Local artist collaboration Hadley and Maxwell have been making and showing really complicated conceptual art since 1998. They became well-known in recent years for their ‘décor project’ in which they redecorated the apartments of curators, writers, and artists involved in Canada’s visual art scene. The ‘décor project’ can be described as a photo-conceptual version of “pimp my ride” for Canada’s art intelligentsia. When they redecorated the apartment of Jonathon Middleton (then curator of the Western Front) they made a giant phallic totem of art books in his living room that read like a psychoanalytic deconstruction of Middleton’s book collecting as a material manifestation of his sublimated libidinal energy.
With their recent show “Deleted Scenes” at the Contemporary Art Gallery, they’ve stepped out into some new territory that is actually really bleak despite the playful surface. The first thing you see as you approach the gallery is a work entitled ‘promise’. It’s a white flag flying at half-mast, seemingly a gesture of the double loser, combining symbols of mourning and giving up. The surrender flag at half-mast functions as a logo for the new work and maybe even their collaboration, signifying the depressive and the defeatist teaming up to form a contemporary art power-couple. A lot of the discussion around Hadley and Maxwell has focused on them as collaborators, and the history of collaborations as an attempt to sidestep the art world’s modes of critical reception that have been dominated by ideas of the male genius. Where other collaborations have been criticised for privileging the contributions of one partner over the other, Hadley and Maxwell seem to exist in some ideal collaborative netherworld, tag-teaming the art complex in the way they finish off one another’s thoughts at artist talks or in teaching theory classes together.

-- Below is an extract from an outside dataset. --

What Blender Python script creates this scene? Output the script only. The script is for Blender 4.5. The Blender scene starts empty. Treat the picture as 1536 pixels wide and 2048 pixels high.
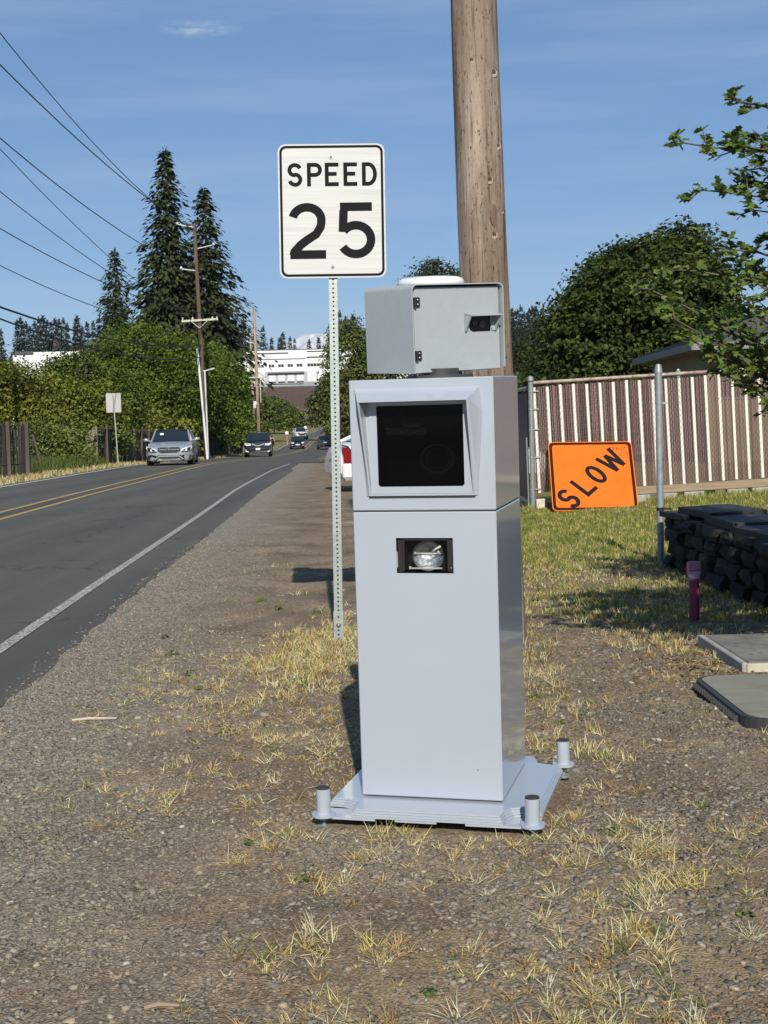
import bpy, bmesh, math, random
import numpy as np
from mathutils import Matrix, Vector, Euler
R = math.radians
rng = np.random.default_rng(11)
random.seed(5)
SC = bpy.context.scene
COL = SC.collection

# ------------------------------------------------------------------ camera
CAM_H, PITCH, ROLL, FOC = 1.22, R(3.371), R(1.5), 2750.0
_f = Vector((0, math.cos(PITCH), -math.sin(PITCH)))
_r0 = Vector((1, 0, 0)); _u0 = _r0.cross(_f)
_r = _r0 * math.cos(ROLL) - _u0 * math.sin(ROLL)
_u = _r0 * math.sin(ROLL) + _u0 * math.cos(ROLL)
cd = bpy.data.cameras.new('camera')
cam = bpy.data.objects.new('camera', cd); COL.objects.link(cam)
M = Matrix((_r, _u, -_f)).transposed().to_4x4(); M.translation = (0, 0, CAM_H)
cam.matrix_world = M
cd.sensor_fit = 'VERTICAL'; cd.sensor_height = 36.0; cd.lens = FOC / 2048 * 36.0
cd.clip_start = 0.05; cd.clip_end = 20000
SC.camera = cam
SC.render.resolution_x, SC.render.resolution_y = 768, 1024

# ------------------------------------------------------------------ sky, sun, exposure
SUN_EL, SUN_AZ = R(33.0), math.atan2(0.064, -0.998)      # azimuth from +Y towards +X: behind the camera, a little right
wd = bpy.data.worlds.new('World'); SC.world = wd; wd.use_nodes = True
nt = wd.node_tree; nt.nodes.clear()
def nn(t, k, **kw):
    n = t.nodes.new(k)
    for a, b in kw.items(): setattr(n, a, b)
    return n
sky = nn(nt, 'ShaderNodeTexSky', sky_type='NISHITA', sun_disc=False, sun_elevation=SUN_EL, sun_rotation=SUN_AZ,
         altitude=100, air_density=1.0, dust_density=0.0, ozone_density=6.0)
tc = nn(nt, 'ShaderNodeTexCoord'); mp = nn(nt, 'ShaderNodeMapping')
mp.inputs['Scale'].default_value = (1.2, 1.2, 14.0); mp.inputs['Rotation'].default_value = (R(3), R(-4), 0)
nz = nn(nt, 'ShaderNodeTexNoise'); nz.inputs['Scale'].default_value = 2.6; nz.inputs['Detail'].default_value = 7; nz.inputs['Roughness'].default_value = 0.55
rp = nn(nt, 'ShaderNodeValToRGB'); rp.color_ramp.elements[0].position = 0.43; rp.color_ramp.elements[1].position = 0.70
rp.color_ramp.elements[0].color = (0, 0, 0, 1); rp.color_ramp.elements[1].color = (0.32, 0.32, 0.32, 1)
mv = nn(nt, 'ShaderNodeMixRGB'); mv.inputs['Fac'].default_value = .36; mv.inputs['Color2'].default_value = (2.4, 4.8, 8.8, 1)
mx = nn(nt, 'ShaderNodeMixRGB'); mx.inputs['Color2'].default_value = (5.2, 6.6, 9.2, 1)
bg = nn(nt, 'ShaderNodeBackground'); bg.inputs['Strength'].default_value = 0.062
ow = nn(nt, 'ShaderNodeOutputWorld')
L = nt.links.new
L(tc.outputs['Generated'], mp.inputs['Vector']); L(mp.outputs['Vector'], nz.inputs['Vector']); L(nz.outputs['Fac'], rp.inputs['Fac'])
L(sky.outputs['Color'], mv.inputs['Color1']); L(mv.outputs['Color'], mx.inputs['Color1']); L(rp.outputs['Color'], mx.inputs['Fac']); L(mx.outputs['Color'], bg.inputs['Color'])
wv = nn(nt, 'ShaderNodeVectorMath', operation='SUBTRACT'); wv.inputs[1].default_value = (-0.1173, 0.9538, 0.2767)
ws = nn(nt, 'ShaderNodeVectorMath', operation='MULTIPLY'); ws.inputs[1].default_value = (1/.030, 1/.1, 1/.0062); wl = nn(nt, 'ShaderNodeVectorMath', operation='LENGTH')
wn = nn(nt, 'ShaderNodeTexNoise'); wn.inputs['Scale'].default_value = 1.6; wn.inputs['Detail'].default_value = 8; wn.inputs['Roughness'].default_value = .65
wr_ = nn(nt, 'ShaderNodeMath', operation='SUBTRACT'); wr_.inputs[0].default_value = 1.05; wm = nn(nt, 'ShaderNodeMath', operation='MULTIPLY', use_clamp=True)
wr2 = nn(nt, 'ShaderNodeMapRange'); wr2.inputs['From Min'].default_value = .42; wr2.inputs['From Max'].default_value = .72; wr2.inputs['To Max'].default_value = 1.1
mx2 = nn(nt, 'ShaderNodeMixRGB'); mx2.inputs['Color2'].default_value = (6.4, 7.8, 8.8, 1)
L(tc.outputs['Generated'], wv.inputs[0]); L(wv.outputs[0], ws.inputs[0]); L(ws.outputs[0], wl.inputs[0]); L(wl.outputs['Value'], wr_.inputs[1]); L(ws.outputs[0], wn.inputs['Vector']); L(wn.outputs['Fac'], wr2.inputs['Value'])
L(wr_.outputs[0], wm.inputs[0]); L(wr2.outputs['Result'], wm.inputs[1]); L(wm.outputs[0], mx2.inputs['Fac']); L(mx.outputs['Color'], mx2.inputs['Color1']); L(mx2.outputs['Color'], bg.inputs['Color'])
L(bg.outputs['Background'], ow.inputs['Surface'])
sd = bpy.data.lights.new('sun', 'SUN'); sd.energy = 5.0; sd.angle = R(0.53); sd.color = (1.0, 0.935, 0.825)
so = bpy.data.objects.new('sun', sd); COL.objects.link(so)
tosun = Vector((math.sin(SUN_AZ) * math.cos(SUN_EL), math.cos(SUN_AZ) * math.cos(SUN_EL), math.sin(SUN_EL)))
so.rotation_euler = tosun.to_track_quat('Z', 'Y').to_euler()
vs = SC.view_settings; vs.view_transform = 'Standard'; vs.look = 'None'; vs.exposure = 0.36; vs.gamma = 1.0; vs.use_curve_mapping = False
SC.cycles.max_bounces = 6; SC.cycles.transparent_max_bounces = 12; SC.cycles.diffuse_bounces = 3; SC.cycles.glossy_bounces = 3
try: SC.cycles.use_denoising = True
except Exception: pass

# ------------------------------------------------------------------ materials
MATS = {}
K = 0.79                                                     # base colours below were first judged by eye a little too light
def mat(name, col, rough=0.6, metal=0.0, noise=None, bump=None, attr=None, coat=0.0, stretch=None, spec=0.5, col2=None, trans=0.0, speck=None):
    """noise=(scale, amount) varies brightness, col2 mixes a second colour by the same noise, bump=(scale, strength), attr = colour attribute"""
    if name in MATS: return MATS[name]
    if metal < .7: col = tuple(c*K for c in col); col2 = tuple(c*K for c in col2) if col2 else None; speck = (speck[0], speck[1], tuple(c*K for c in speck[2])) if speck else None
    m = bpy.data.materials.new(name); m.use_nodes = True; t = m.node_tree; b = t.nodes['Principled BSDF']; L = t.links.new
    b.inputs['Roughness'].default_value = rough; b.inputs['Metallic'].default_value = metal
    b.inputs['Specular IOR Level'].default_value = spec; b.inputs['Coat Weight'].default_value = coat; b.inputs['Coat Roughness'].default_value = 0.06
    b.inputs['Base Color'].default_value = (*col, 1)
    tcn = nn(t, 'ShaderNodeTexCoord'); vec = tcn.outputs['Object']
    if stretch:
        mpn = nn(t, 'ShaderNodeMapping'); mpn.inputs['Scale'].default_value = stretch; L(vec, mpn.inputs['Vector']); vec = mpn.outputs['Vector']
    src = None
    if attr:
        a = nn(t, 'ShaderNodeAttribute', attribute_name=attr); src = a.outputs['Color']
    if noise:
        n = nn(t, 'ShaderNodeTexNoise'); n.inputs['Scale'].default_value = noise[0]; n.inputs['Detail'].default_value = 6; n.inputs['Roughness'].default_value = 0.6; L(vec, n.inputs['Vector'])
        r = nn(t, 'ShaderNodeValToRGB'); e = r.color_ramp.elements; e[0].position = 0.3; e[1].position = 0.7
        if col2: e[0].color = (*col, 1); e[1].color = (*col2, 1)
        else:
            k = noise[1]; e[0].color = tuple(max(0, c * (1 - k)) for c in col) + (1,); e[1].color = tuple(min(1, c * (1 + k)) for c in col) + (1,)
        L(n.outputs['Fac'], r.inputs['Fac'])
        if src is None: src = r.outputs['Color']
        else:
            q = nn(t, 'ShaderNodeMixRGB', blend_type='MULTIPLY'); q.inputs['Fac'].default_value = 1
            e[0].color = (1 - noise[1],) * 3 + (1,); e[1].color = (1 + noise[1],) * 3 + (1,)
            L(src, q.inputs['Color1']); L(r.outputs['Color'], q.inputs['Color2']); src = q.outputs['Color']
    if speck:                                              # (scale, threshold, colour): small worn flecks
        n = nn(t, 'ShaderNodeTexNoise'); n.inputs['Scale'].default_value = speck[0]; n.inputs['Detail'].default_value = 4; L(vec, n.inputs['Vector'])
        r = nn(t, 'ShaderNodeValToRGB'); r.color_ramp.elements[0].position = speck[1]; r.color_ramp.elements[1].position = speck[1] + 0.04; L(n.outputs['Fac'], r.inputs['Fac'])
        q = nn(t, 'ShaderNodeMixRGB'); q.inputs['Color2'].default_value = (*speck[2], 1); L(r.outputs['Color'], q.inputs['Fac'])
        if src is not None: L(src, q.inputs['Color1'])
        else: q.inputs['Color1'].default_value = (*col, 1)
        src = q.outputs['Color']
    if src is not None: L(src, b.inputs['Base Color'])
    if bump:
        n = nn(t, 'ShaderNodeTexNoise'); n.inputs['Scale'].default_value = bump[0]; n.inputs['Detail'].default_value = 5; L(vec, n.inputs['Vector'])
        bm = nn(t, 'ShaderNodeBump'); bm.inputs['Strength'].default_value = bump[1]; bm.inputs['Distance'].default_value = 0.01
        L(n.outputs['Fac'], bm.inputs['Height']); L(bm.outputs['Normal'], b.inputs['Normal'])
    if trans:
        tr = nn(t, 'ShaderNodeBsdfTranslucent'); ms = nn(t, 'ShaderNodeMixShader'); ms.inputs['Fac'].default_value = trans
        if src is not None: L(src, tr.inputs['Color'])
        else: tr.inputs['Color'].default_value = (*col, 1)
        o = t.nodes['Material Output']; L(b.outputs[0], ms.inputs[1]); L(tr.outputs[0], ms.inputs[2]); L(ms.outputs[0], o.inputs['Surface'])
    MATS[name] = m; return m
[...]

Inside the gallery, ‘Language to be Looked at’ is a video piece that seems to make specific reference to themselves as a collaborative duo and the processes involved in collaboration between two individuals who rely on speech and gesture to bridge the void between them. Each artist appears in the frame of the video monitor placed at a distance of several metres from one another. Hadley is listening to the Blood Brothers cover of “Under Pressure” and throwing stuff at Maxwell. Everything that is thrown and crosses the void somehow mutates into something else when it enters his monitor, like a Molotov cocktail turning into a volume of Marx (real violence turned theoretical). The work, I think, tries to humorously articulate the failure of language to do what we really want it to do: connect us with someone else. If that is the case, then it kind of wrecks the fantasy I had about them communicating on some transcendental supra-lingual level.
The show takes up a more political tone with the video piece ‘Conspiracy’. Like the rest of the show it is a panopoly of reference, imitating the form of an iconic minimalist sculpture by Robert Morris that consisted of two square columns, one standing vertical and the other lying horizontal. Minimalism was a brief chapter in avant-garde art that tried to conceptually break off from modern abstraction. Here the same forms look like the toppled ruins of politically engaged art. In ‘Conspiracy,’ Hadley and Maxell have embedded a video monitor in the horizontal column and put a hand-knit Bellaclava upside down on the vertical column. The video playing out of the toppled monitor is a clip from the final Sex Pistols show in San Francisco in 1978. Johnny Rotten is locked in an extended sneer and then sardonically quips, “Ever get the feeling that you’ve been cheated?” before exiting the stage. This reflects a theme that is a source of huge anxiety for contemporary artists, that the days of politically effective art are long since gone. If in fact they ever existed then, like the Johnny Rotten of the Filthy Lucre tour, all we are doing is simulating rebellion for the purpose of entertainment.
Hadley and Maxwell will be giving an artist chat on Thursday, April 20,2006 7pm.